Depois de ser analisado pelo Senado, se aprovado, o texto seguirá para análise da Câmara dos Deputados. Caso sofra alterações, ele voltará para o Senado e só depois de novamente aprovado pelos senadores é que poderá seguir para sanção presidencial.
Em bloco ou separado?
Durante toda a discussão do novo Código Penal, pairou uma grande dúvida sobre como modernizá-lo. Alguns entendem que o texto, para que tenha unidade, tenha de ser discutido e aprovado como um bloco. Outros consideram que, por tratar de diversos temas diferentes, com especificidades diversas, ele devesse ser discutido separadamente. É isso que, entendem, faz com que o encontro de pontos polêmicos acabe atrasando a tramitação.
Para o relator na comissão, apesar dos pontos polêmicos que serão apresentados no texto, o Congresso Nacional deverá avançar na análise da proposta. “Eu sou um otimista, por isso eu acho que apesar das diferenças dos parlamentares, estas questões importantes deverão ser consideradas e amplamente debatidas. Não creio que o Congresso deixará a proposta de lado”, disse.
O professor de Direito Penal da Universidade de Brasília, Evandro Piza, é um dos que defendem a tramitação separada dos vários pontos do código. Para ele, o projeto apresentado pela comissão de juristas deveria ser encarado como uma referência para debates futuros. “Ele deve ser encarado como um texto de referência e não algo que deve ser aprovado em bloco, na sua integralidade”, diz. Para Evandro, o que deveria ser feito seria apenas uma reforma no texto do código e não alterações profundas, como a criminalização de algumas condutas.

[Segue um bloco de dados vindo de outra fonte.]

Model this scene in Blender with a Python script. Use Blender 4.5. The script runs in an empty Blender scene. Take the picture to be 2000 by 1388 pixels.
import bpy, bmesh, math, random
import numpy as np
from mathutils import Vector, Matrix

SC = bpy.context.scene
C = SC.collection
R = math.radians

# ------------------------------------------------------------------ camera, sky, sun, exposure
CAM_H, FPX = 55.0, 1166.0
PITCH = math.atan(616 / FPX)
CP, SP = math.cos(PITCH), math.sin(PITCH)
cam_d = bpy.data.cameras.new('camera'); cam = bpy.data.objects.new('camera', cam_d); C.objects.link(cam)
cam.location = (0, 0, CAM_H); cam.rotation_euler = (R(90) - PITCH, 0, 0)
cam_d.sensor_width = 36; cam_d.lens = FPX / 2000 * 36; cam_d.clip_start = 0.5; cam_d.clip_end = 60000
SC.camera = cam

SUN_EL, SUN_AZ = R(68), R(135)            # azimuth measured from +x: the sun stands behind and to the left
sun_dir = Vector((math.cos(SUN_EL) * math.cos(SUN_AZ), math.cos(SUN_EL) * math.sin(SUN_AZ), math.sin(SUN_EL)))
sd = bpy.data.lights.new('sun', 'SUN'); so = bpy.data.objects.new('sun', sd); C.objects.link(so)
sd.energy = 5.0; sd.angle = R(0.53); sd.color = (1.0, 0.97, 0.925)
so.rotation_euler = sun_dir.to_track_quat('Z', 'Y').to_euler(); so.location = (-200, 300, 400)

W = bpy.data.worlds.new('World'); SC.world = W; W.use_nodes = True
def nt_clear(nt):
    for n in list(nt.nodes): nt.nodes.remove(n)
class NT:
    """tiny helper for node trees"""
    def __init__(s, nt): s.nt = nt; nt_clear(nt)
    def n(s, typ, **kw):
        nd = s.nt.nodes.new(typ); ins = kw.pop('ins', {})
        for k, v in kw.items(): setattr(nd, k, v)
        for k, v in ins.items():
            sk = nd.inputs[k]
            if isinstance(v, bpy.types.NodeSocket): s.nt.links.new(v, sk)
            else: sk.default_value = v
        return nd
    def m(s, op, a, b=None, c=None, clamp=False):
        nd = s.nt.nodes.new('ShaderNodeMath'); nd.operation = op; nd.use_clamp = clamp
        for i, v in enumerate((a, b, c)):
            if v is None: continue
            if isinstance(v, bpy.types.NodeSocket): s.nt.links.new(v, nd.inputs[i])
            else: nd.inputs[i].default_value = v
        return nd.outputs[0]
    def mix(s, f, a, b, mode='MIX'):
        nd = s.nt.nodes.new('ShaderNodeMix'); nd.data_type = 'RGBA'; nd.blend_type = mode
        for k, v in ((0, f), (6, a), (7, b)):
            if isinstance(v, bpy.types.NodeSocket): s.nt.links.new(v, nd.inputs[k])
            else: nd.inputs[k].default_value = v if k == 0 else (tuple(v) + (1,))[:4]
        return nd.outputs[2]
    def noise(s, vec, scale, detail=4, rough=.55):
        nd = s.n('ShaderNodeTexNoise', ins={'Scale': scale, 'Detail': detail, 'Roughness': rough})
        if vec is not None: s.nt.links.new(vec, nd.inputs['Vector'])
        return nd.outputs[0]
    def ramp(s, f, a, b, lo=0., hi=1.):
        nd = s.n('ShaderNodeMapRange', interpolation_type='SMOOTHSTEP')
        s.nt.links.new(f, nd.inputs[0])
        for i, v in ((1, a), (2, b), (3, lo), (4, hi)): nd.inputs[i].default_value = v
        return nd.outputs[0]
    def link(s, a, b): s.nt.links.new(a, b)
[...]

Para o professor, o mais adequado seria discutir as propostas separadamente, englobando todas as especificidades inerentes a cada tema. “Há uma tentativa de incluir algumas matérias que já estão consolidadas em legislação especial e ao meu ver, lá devem ficar, pois englobam todas as especificidades que vão além da repressão”, explica. Para o professor, temas como crimes de trânsito e o uso de drogas precisam ser debatidos separadamente. “Claro que existem matérias que devem continuar no Código Penal, porque elas constituem a base da legislação. Mas outros temas devem ser discutidos separadamente. Se você cria uma lei que parece muito fácil de ser aplicada, não se terá respostas para todos os casos e será uma lei que causará injustiças. Por isso que eu sou favorável a essa visão de fatiar o debate, e não de discutir tudo de uma vez como se está fazendo agora”, diz.
Evandro também critica a falta de foco da comissão, que tratou de diversos assuntos. “Nós temos hoje cerca de 500 mil presos. Quase 90% deles estão envolvidos em crimes contra a propriedade ou tráfico de drogas. A gente fica discutindo se vamos criminalizar a eutanásia, por exemplo, mas não se discutem medidas efetivas para diminuir os crimes mais comuns ou quais seriam as melhores formas de punição”, diz. Apesar da crítica, o professor considera que a comissão avançou na parte de crimes contra o patrimônio.
Evandro destaca ainda que a principal contribuição da comissão foi aprovar a criminalização do enriquecimento ilícito e da corrupção por agentes privados. “Ainda assim o que precisaria ser discutido é um marco regulatório contra a corrupção. Eu acho que essa deveria ser a grande novidade que o Congresso tem que apresentar à sociedade”, explica.